Week of the Super Slushy

For those of you concerned that we have all been wasting away in the absence of Chef Rocket — who was off station for one whole week taking some well-deserved time out – fear not!

All slushies on the roster rose to the challenge and took over cooking the days meals, and the high standards of food and variety set by Rocket were admirably maintained. Those that weren’t on slushy roster but could find some spare time came and slushied for the slushy, so we had someone else to clean up our mess, which was greatly appreciated.

It’s given us all a much better understanding of the thought and time that Rocket puts into preparing our meals every day. We're all very happy to have him back and, naturally, a report of his adventures around the island will be here next week.

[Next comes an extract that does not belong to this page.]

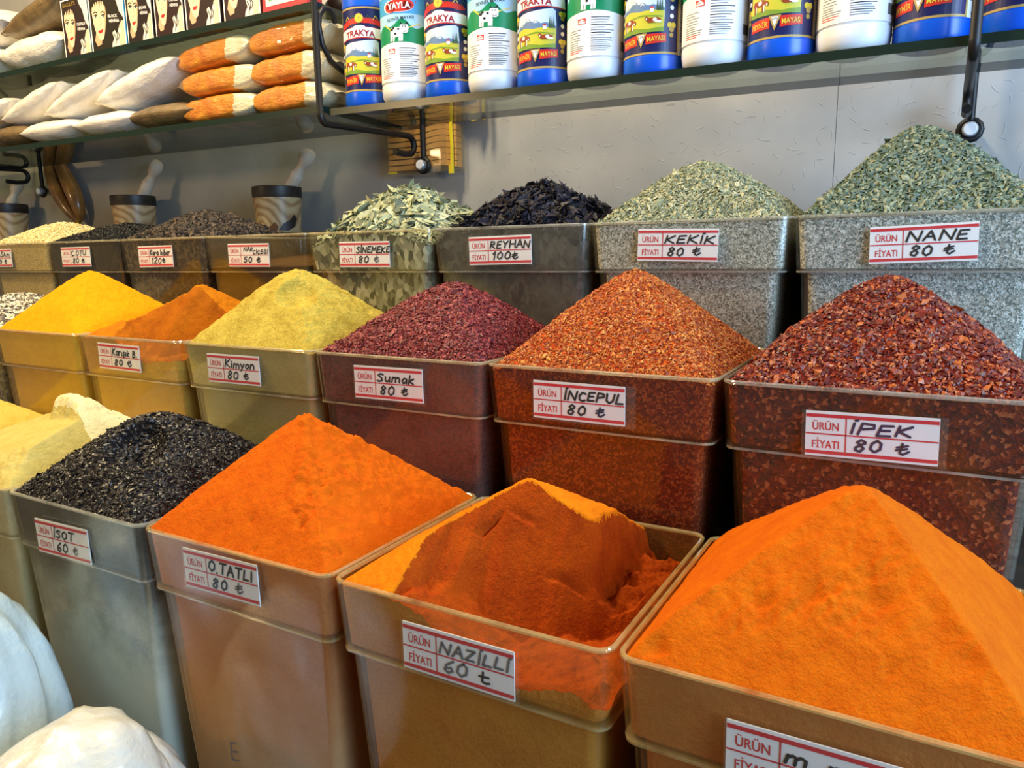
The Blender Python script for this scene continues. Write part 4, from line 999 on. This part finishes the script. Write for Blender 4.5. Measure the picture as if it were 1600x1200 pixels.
# pink-red box
root = thing('herb_box', 'pink-red box with a green leaf, right end of the hair dye row', 'box', (-.101, .488, zu(-.1) + .0005))
mb = MB(); mb.box(-.043, .043, 0, .03, 0, .098); mb.build('carton', flat((214, 52, 62), .4, .4, name='carton_pink_red'), root)
a = Art(); a.rect(-.0365, .0365, .010, .090, CREAM, 1)
a.poly([(-.030, .016), (-.022, .017), (-.018, .025), (-.019, .034), (-.027, .031), (-.0315, .024)], flat((120, 172, 110), .4, name='print_leaf'), 2); a.stroke([(-.030, .016), (-.020, .032)], .0006, DGRN, 3)
a.text('Herbal Henna', -.010, .0175, .0050, BRN, 2, width=.042); a.poly(circle(.004, .034, .012, .009, 14), SKIN2, 2); a.rect(-.008, .030, .026, .031, BLK, 3); a.text('HERBAL', -.028, .066, .010, LRED, 2, width=.056, bold=.02)
a.build('front_print', root, lambda u, v, hh: Vector((u, -.0003 - hh, v)), gap=.00005)
# pale bowls stacked behind the bracket
BOWL = flat((214, 196, 168), .5, .3, name='pale_turned_wood')
for k in range(3):
    mb = MB(); mb.lathe([(.001, 0), (.017, 0), (.026, .006), (.030, .014), (.0285, .0142), (.0245, .008), (.016, .0025), (.001, .0025)], 40)
    o = mb.build('wooden_bowl', BOWL, None, (-.070 + .0 * k, .580, zu(-.07) + .0290 + .0065 * k)); smooth_angle(o, 40)
    tag(o, ('lowest', 'middle', 'topmost')[k] + ' pale wooden bowl of the small stack behind the iron bracket', 'bowl', 'pale bowls stacked on the upper shelf')
mb = MB(); mb.lathe([(.001, 0), (.027, 0), (.029, .003), (.029, .026), (.027, .0285), (.001, .0285)], 40); o = mb.build('dark_tin', flat((26, 22, 20), .4, .3, name='dark_tin'), None, (-.070, .580, zu(-.07) + .0002)); smooth_angle(o, 40); tag(o, 'dark round tin under the pale bowls on the upper shelf', 'tin')

# ------------------------------------------------------------------ filled bags
def bag_mat(name, c, c2, rough=.28, film=.5):
    t = NT(name); v = t.obj(); n = t.noise(v, 40, 4, .6)
    t.set(Base_Color=t.ramp(n, [(.35, rgba(c2)), (.65, rgba(c))]), Roughness=rough + .15, Coat_Weight=film, Coat_Roughness=.06)
    mp = t.new('ShaderNodeMapping'); mp.inputs['Scale'].default_value = (.5, 1.4, 1.2); t.l(v, mp.inputs[0])
    w = t.noise(mp.outputs[0], 60, 6, .7); t.bump(w, .6, .007)
    return t.m
BAGW = bag_mat('white_powder_bag', (246, 243, 236), (238, 233, 222)); BAGB = bag_mat('brown_grain_bag', (128, 104, 66), (96, 78, 48)); BAGO = bag_mat('orange_pepper_bag', (216, 140, 34), (192, 106, 18), .22, .9); BAGC = bag_mat('cream_bag_end', (226, 214, 178), (206, 194, 158), .25, .7)
BAGK = clear_mat('bag_crimp_clear', (.95, .90, .85), (222, 190, 150), .55, None, .15, 1.2)
def bag(name, label, L, W, T, loc, rz=0, ry=0, rx=0, kind='white', seed=1, cat='bag', group=None, wr=1.0, boxy=2.6):
    mats = {'white': [BAGW, BAGW, BAGW], 'brown': [BAGB, BAGB, BAGB], 'orange': [BAGO, BAGC, BAGK]}[kind]
    nS, nA = 56, 44; verts = []; faces = []; fm = []
    ss = np.linspace(-1, 1, nS); rnd = np.random.default_rng(seed); ph = rnd.uniform(0, 6, 4)
    for s in ss:
        e = abs(s); w = W / 2 * (1 - .10 * e ** 3); t = T / 2 * max(0, 1 - (e / .93) ** (4.5 if kind == 'orange' else 2.8)) ** .60 + .0006
        for j in range(nA):
            a = 2 * math.pi * j / nA; c, sn = math.cos(a), math.sin(a)
            y = math.copysign(abs(c) ** (2 / boxy), c) * w; z = math.copysign(abs(sn) ** (2 / boxy), sn) * t
            wq = float(fbm(np.array(s * 4 + ph[0]), np.array(a * 1.2 + ph[1]), seed, 3)) * .10 + wr * .06 * e ** 2 * math.sin(a * 9 + ph[2] + 2 * s) * (1 - e)
            z *= 1 + wq; y *= 1 + wq * .25
            z += .0016 * math.sin(y * 260 + ph[3]) * (e > .9)
            seam = .004 * math.exp(-((a - math.pi) / .10) ** 2) if kind != 'orange' else 0
            verts.append((s * L / 2, y - seam * (1 - e * .5), z + .12 * T * (.5 - .5 * e) * 0))
    for i in range(nS - 1):
        for j in range(nA):
            faces.append((i * nA + j, i * nA + (j + 1) % nA, (i + 1) * nA + (j + 1) % nA, (i + 1) * nA + j)); s = (ss[i] + ss[i + 1]) / 2
            fm.append(2 if s < -.80 else (1 if s > .42 + .05 * math.sin(j * .7) else 0))
    faces.append(tuple(range(nA))[::-1]); fm.append(2); faces.append(tuple((nS - 1) * nA + j for j in range(nA))); fm.append(1)
    faces = [f[::-1] for f in faces]
    o = mesh(name, verts, faces, mats, fm, True, None, loc); o.rotation_euler = (rx, ry, rz)
    return tag(o, label, cat, group)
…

(Apologies — we were too busy for food photos!)


I was searching the Macca network for something and instead found these photos of the first tourist visit to Macquarie Island in 1968. So, of course, I had to go and find the corresponding station log and see how it all went down.

Monday 26/2/68

Spoke to the Magga Dan this afternoon… a party of 23 plus officers and crew hope to land, and express interest in the wildlife here.

Wednesday 28/2/68

The Magga Dan was spotted near the horizon at 4:53pm. As there was a strong wind blowing, some surf in Buckles Bay and light conditions failing, it was decided not to attempt landing today. However at daybreak, around 4:00am on Thursday, attempts will be made to land the tourists if weather permits.

Morale around the camp certainly boosted by the sighting and anticipated landing of Magga Dan and tourists.

Thursday 29/2/68 

The first boat carrying 15 passengers came ashore at 5:00am. The boat got stuck aground and Wally Goodall had to use the bulldozer to free it. The following two boatloads went smoothly.

The tourists were taken to the mess where they were offered tea or coffee and had a chance to change into dry footwear. They then set off on a walk to Nuggets. Walkers returned to mess between 10:00am and 11:00am, had soup and packed lunches. A general social was held between 1:00pm and 2:00pm. Conversation and atmosphere were good. First boat load of passengers back to ship at 2:30pm.

These days tourism is almost always by cruise ship and is run through Tasmanian Parks and Wildlife, who have a quota as to the number of ships and passengers permitted: currently this is limited to 12 ships with a total of 1000 shore visitors per financial year. Visitors these days have the option of visiting station and surrounds, Sandy Bay and a cruise past Lusitania Bay. We're expecting to host our first ship visit sometime in November, however all landings are weather dependent so some tourists come all this way but never make it on to the island!

Curiosity also made me check the home of the modern tourist and, yes, we have 9 reviews on Trip Advisor, all ‘excellent'. 

No wonder we feel very special to be able to live here for a full year.